Governor Baker’s spokesman pointed to federal funding as a substitute for TCI revenue. That’s not a good answer. There is not enough federal transportation funding coming down to enable the greenhouse gas emission (GHG) reductions required by Massachusetts or Rhode Island law.

Politics over planet and people 

We can understand some of the politics involved with the retreat on TCI. When it comes to a program that might raise gasoline prices, no state wants to go it alone. And given today’s high prices, politicians see awful timing. 

We might understand the cold feet, but we cannot accept surrender. Not when Plan B is invisible.  

What’s the path now? 

In Massachusetts, the Baker administration must finalize the CECP by July 2022. It’s up to us to stay engaged in the process and demand an accounting of where the transportation GHG emission reductions will come from, given this decision to back out of TCI.  And it’s pretty much the same for Rhode Island: in October, Governor McKee released a working draft and recommendations for 2030 on a wide range of state issues. Featured prominently in the transportation section was the need to pass TCI legislation. What will Governor McKee’s final draft look like if TCI is absent? 

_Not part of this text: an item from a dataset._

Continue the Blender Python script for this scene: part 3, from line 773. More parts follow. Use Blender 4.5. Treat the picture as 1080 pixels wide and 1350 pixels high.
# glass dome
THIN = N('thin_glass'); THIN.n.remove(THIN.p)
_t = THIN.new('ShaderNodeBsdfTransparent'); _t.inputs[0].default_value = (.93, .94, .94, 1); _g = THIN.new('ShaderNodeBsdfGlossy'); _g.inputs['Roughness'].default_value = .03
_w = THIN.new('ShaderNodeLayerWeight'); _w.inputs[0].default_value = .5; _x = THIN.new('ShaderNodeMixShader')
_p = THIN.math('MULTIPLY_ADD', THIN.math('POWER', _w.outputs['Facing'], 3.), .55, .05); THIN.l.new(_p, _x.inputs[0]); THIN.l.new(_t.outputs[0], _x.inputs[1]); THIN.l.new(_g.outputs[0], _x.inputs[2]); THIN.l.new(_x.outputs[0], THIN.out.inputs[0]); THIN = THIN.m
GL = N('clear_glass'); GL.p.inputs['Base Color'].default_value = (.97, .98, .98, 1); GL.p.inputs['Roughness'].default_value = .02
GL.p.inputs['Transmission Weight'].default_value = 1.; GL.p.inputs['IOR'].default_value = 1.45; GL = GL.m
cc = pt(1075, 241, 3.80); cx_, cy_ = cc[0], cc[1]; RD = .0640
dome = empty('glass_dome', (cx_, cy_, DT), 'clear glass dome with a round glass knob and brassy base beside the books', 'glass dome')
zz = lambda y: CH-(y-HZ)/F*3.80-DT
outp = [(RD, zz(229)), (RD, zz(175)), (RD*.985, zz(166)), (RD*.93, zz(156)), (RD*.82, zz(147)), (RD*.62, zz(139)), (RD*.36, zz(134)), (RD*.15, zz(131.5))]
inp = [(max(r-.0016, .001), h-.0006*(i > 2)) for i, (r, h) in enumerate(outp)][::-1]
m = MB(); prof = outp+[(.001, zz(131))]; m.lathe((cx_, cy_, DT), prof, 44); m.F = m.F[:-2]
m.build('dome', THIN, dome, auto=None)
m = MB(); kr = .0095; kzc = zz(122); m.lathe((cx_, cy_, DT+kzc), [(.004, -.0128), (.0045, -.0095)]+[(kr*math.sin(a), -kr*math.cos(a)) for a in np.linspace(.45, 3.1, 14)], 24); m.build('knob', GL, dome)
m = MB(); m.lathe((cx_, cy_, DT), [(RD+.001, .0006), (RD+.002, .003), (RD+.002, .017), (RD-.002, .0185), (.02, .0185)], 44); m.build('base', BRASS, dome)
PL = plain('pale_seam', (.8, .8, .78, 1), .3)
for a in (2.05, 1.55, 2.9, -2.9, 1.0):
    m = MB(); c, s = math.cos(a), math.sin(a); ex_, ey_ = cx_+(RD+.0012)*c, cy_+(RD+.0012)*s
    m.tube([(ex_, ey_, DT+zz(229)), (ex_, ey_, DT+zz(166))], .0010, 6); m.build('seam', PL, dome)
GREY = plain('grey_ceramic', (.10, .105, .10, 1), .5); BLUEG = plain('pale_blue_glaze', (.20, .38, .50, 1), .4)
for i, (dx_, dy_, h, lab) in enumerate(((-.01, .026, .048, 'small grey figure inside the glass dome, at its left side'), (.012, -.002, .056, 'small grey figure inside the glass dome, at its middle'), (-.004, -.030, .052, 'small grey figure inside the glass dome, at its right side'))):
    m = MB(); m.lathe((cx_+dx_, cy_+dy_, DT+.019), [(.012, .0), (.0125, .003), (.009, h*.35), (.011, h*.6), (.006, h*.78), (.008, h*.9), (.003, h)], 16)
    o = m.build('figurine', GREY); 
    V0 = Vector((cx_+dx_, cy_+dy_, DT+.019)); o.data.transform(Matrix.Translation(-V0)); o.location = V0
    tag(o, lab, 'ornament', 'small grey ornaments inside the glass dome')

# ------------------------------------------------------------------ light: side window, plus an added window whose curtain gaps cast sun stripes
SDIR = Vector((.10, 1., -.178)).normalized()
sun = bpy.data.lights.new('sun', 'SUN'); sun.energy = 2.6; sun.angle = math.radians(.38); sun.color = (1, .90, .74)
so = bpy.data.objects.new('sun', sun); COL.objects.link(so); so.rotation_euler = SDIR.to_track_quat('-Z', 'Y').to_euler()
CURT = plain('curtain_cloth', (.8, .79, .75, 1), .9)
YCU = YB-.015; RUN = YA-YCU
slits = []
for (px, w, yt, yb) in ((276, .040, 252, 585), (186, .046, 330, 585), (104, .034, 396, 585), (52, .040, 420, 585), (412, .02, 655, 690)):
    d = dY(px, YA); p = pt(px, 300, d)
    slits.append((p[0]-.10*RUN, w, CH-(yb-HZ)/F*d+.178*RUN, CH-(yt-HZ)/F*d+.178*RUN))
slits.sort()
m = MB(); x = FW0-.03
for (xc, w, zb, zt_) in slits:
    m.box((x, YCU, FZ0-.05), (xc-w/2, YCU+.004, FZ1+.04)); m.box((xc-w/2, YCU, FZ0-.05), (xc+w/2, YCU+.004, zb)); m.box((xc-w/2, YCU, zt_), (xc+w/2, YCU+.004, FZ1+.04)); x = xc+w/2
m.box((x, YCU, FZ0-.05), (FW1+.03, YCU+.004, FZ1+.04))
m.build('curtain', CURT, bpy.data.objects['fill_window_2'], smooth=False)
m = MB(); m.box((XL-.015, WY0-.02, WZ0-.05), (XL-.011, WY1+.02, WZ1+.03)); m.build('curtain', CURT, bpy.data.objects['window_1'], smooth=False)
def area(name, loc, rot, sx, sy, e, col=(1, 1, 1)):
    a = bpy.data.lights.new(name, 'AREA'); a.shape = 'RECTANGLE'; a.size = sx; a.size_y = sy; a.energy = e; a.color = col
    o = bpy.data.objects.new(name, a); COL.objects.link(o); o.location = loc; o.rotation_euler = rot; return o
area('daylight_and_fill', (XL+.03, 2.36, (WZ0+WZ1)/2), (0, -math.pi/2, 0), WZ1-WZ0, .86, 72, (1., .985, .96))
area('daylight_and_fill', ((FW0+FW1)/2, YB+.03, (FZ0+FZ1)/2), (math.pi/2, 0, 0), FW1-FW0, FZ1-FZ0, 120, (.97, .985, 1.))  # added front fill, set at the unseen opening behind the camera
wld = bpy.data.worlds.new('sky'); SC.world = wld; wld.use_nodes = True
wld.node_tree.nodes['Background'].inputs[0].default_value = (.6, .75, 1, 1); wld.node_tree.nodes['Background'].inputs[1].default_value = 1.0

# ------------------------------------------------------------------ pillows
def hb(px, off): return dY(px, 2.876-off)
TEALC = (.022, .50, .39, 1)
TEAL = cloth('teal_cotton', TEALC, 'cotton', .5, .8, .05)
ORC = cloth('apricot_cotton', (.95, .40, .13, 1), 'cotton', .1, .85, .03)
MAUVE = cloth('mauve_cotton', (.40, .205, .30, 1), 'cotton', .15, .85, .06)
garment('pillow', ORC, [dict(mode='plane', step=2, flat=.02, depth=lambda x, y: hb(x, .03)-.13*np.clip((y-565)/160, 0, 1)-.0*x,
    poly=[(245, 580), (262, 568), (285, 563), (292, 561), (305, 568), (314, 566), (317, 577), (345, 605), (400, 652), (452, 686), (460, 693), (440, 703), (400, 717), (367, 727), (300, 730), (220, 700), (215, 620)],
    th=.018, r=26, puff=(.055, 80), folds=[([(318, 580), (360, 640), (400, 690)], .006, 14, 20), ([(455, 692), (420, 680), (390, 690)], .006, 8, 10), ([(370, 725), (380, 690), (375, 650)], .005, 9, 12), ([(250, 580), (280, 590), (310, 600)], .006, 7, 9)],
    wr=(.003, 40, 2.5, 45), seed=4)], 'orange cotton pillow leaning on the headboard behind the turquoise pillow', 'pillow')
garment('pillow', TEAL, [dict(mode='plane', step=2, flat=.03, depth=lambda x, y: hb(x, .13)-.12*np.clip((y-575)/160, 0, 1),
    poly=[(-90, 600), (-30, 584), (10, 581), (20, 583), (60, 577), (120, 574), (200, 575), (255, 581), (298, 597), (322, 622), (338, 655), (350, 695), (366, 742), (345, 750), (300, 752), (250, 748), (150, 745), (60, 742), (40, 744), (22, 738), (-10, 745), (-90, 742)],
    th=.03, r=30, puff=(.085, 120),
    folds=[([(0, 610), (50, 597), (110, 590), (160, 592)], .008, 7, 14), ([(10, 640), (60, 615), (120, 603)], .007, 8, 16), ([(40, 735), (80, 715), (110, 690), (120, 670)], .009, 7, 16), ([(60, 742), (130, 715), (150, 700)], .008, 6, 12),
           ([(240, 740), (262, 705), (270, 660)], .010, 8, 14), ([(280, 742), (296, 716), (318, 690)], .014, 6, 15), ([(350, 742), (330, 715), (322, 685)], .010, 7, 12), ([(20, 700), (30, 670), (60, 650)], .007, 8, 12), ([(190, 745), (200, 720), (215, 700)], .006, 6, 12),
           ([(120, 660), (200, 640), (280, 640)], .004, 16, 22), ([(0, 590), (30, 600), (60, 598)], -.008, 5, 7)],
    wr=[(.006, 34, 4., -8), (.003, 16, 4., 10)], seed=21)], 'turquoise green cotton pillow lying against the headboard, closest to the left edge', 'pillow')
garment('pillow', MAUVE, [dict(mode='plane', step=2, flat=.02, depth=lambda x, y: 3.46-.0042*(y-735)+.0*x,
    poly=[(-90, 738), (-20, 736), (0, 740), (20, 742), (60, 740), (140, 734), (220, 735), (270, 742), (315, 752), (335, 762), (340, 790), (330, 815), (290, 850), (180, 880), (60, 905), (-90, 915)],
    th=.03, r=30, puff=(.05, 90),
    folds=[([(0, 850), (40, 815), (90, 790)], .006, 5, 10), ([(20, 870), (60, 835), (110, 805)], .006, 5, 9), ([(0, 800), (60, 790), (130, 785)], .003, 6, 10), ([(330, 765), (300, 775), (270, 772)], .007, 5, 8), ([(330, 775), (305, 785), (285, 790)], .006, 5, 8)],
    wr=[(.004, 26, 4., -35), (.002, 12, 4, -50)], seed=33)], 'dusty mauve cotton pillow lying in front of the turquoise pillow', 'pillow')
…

We’re not just calling on our states’ governors with this blogpost. State legislators voted overwhelmingly for the climate laws we have on the books. Now they have to offer the governors a helping hand or take control of the situation to make sure we don’t exceed our emission limits. And we, the public, need to hold all elected officials accountable on these crucial emissions reductions. 

P.S.  Politicians may not be reading the room.

This bad news about TCI comes in the same week that we released a Massachusetts poll in partnership with Coltura telling us that 77% of Bay State respondents are somewhat or very worried about climate change and 83% are somewhat or very worried about air pollution.